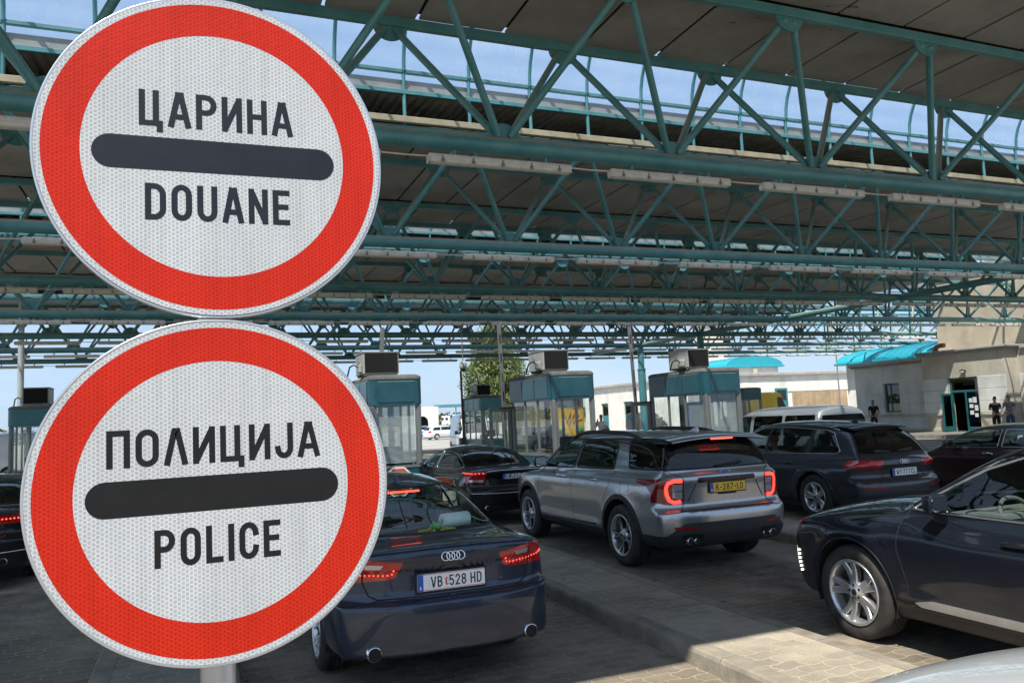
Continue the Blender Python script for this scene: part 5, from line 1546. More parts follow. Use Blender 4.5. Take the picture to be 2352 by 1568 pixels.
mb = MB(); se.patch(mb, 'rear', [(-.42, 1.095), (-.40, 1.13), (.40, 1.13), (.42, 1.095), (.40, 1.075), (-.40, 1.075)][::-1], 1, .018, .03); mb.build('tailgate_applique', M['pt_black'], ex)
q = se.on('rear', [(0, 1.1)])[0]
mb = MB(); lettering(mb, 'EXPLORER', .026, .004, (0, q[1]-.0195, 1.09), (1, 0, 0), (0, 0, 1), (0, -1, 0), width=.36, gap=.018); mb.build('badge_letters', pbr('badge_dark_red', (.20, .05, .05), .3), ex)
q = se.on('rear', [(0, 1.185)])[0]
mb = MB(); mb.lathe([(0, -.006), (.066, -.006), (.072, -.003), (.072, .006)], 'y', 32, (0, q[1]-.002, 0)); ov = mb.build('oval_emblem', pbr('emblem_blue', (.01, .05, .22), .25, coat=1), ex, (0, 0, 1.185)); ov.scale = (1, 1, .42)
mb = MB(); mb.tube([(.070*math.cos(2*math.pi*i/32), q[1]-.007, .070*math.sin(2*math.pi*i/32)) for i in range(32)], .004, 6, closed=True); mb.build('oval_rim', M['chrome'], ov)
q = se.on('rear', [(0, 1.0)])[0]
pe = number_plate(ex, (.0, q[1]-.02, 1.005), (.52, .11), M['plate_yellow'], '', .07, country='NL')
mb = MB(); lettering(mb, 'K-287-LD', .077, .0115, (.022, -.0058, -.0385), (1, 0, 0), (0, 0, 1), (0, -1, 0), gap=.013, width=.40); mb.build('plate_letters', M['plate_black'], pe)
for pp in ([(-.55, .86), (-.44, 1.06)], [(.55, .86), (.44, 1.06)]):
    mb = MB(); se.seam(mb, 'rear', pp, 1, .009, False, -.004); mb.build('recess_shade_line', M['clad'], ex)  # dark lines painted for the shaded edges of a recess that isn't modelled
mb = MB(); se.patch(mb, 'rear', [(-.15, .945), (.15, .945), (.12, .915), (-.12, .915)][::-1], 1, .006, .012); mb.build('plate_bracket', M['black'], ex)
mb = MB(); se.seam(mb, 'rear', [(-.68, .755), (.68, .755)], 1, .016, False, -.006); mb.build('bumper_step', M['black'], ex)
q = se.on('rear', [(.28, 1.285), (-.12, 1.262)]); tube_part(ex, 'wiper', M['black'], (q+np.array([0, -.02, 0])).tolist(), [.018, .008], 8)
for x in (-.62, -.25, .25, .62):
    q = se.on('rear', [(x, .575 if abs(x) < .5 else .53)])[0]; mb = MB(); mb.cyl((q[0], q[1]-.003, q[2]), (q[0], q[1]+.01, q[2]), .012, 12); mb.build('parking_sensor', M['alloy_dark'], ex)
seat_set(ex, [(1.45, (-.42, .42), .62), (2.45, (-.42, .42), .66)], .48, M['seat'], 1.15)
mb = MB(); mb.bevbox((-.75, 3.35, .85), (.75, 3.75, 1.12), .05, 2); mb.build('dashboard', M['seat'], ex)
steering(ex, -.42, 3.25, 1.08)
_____
> _Problem details_
Write out the listing above again, exactly, but with no pictures in the copy.

> _Task output_
Continue the Blender Python script for this scene: part 5, from line 1546. More parts follow. Use Blender 4.5. Take the picture to be 2352 by 1568 pixels.
mb = MB(); se.patch(mb, 'rear', [(-.42, 1.095), (-.40, 1.13), (.40, 1.13), (.42, 1.095), (.40, 1.075), (-.40, 1.075)][::-1], 1, .018, .03); mb.build('tailgate_applique', M['pt_black'], ex)
q = se.on('rear', [(0, 1.1)])[0]
mb = MB(); lettering(mb, 'EXPLORER', .026, .004, (0, q[1]-.0195, 1.09), (1, 0, 0), (0, 0, 1), (0, -1, 0), width=.36, gap=.018); mb.build('badge_letters', pbr('badge_dark_red', (.20, .05, .05), .3), ex)
q = se.on('rear', [(0, 1.185)])[0]
mb = MB(); mb.lathe([(0, -.006), (.066, -.006), (.072, -.003), (.072, .006)], 'y', 32, (0, q[1]-.002, 0)); ov = mb.build('oval_emblem', pbr('emblem_blue', (.01, .05, .22), .25, coat=1), ex, (0, 0, 1.185)); ov.scale = (1, 1, .42)
mb = MB(); mb.tube([(.070*math.cos(2*math.pi*i/32), q[1]-.007, .070*math.sin(2*math.pi*i/32)) for i in range(32)], .004, 6, closed=True); mb.build('oval_rim', M['chrome'], ov)
q = se.on('rear', [(0, 1.0)])[0]
pe = number_plate(ex, (.0, q[1]-.02, 1.005), (.52, .11), M['plate_yellow'], '', .07, country='NL')
mb = MB(); lettering(mb, 'K-287-LD', .077, .0115, (.022, -.0058, -.0385), (1, 0, 0), (0, 0, 1), (0, -1, 0), gap=.013, width=.40); mb.build('plate_letters', M['plate_black'], pe)
for pp in ([(-.55, .86), (-.44, 1.06)], [(.55, .86), (.44, 1.06)]):
    mb = MB(); se.seam(mb, 'rear', pp, 1, .009, False, -.004); mb.build('recess_shade_line', M['clad'], ex)  # dark lines painted for the shaded edges of a recess that isn't modelled
mb = MB(); se.patch(mb, 'rear', [(-.15, .945), (.15, .945), (.12, .915), (-.12, .915)][::-1], 1, .006, .012); mb.build('plate_bracket', M['black'], ex)
mb = MB(); se.seam(mb, 'rear', [(-.68, .755), (.68, .755)], 1, .016, False, -.006); mb.build('bumper_step', M['black'], ex)
q = se.on('rear', [(.28, 1.285), (-.12, 1.262)]); tube_part(ex, 'wiper', M['black'], (q+np.array([0, -.02, 0])).tolist(), [.018, .008], 8)
for x in (-.62, -.25, .25, .62):
    q = se.on('rear', [(x, .575 if abs(x) < .5 else .53)])[0]; mb = MB(); mb.cyl((q[0], q[1]-.003, q[2]), (q[0], q[1]+.01, q[2]), .012, 12); mb.build('parking_sensor', M['alloy_dark'], ex)
seat_set(ex, [(1.45, (-.42, .42), .62), (2.45, (-.42, .42), .66)], .48, M['seat'], 1.15)
mb = MB(); mb.bevbox((-.75, 3.35, .85), (.75, 3.75, 1.12), .05, 2); mb.build('dashboard', M['seat'], ex)
steering(ex, -.42, 3.25, 1.08)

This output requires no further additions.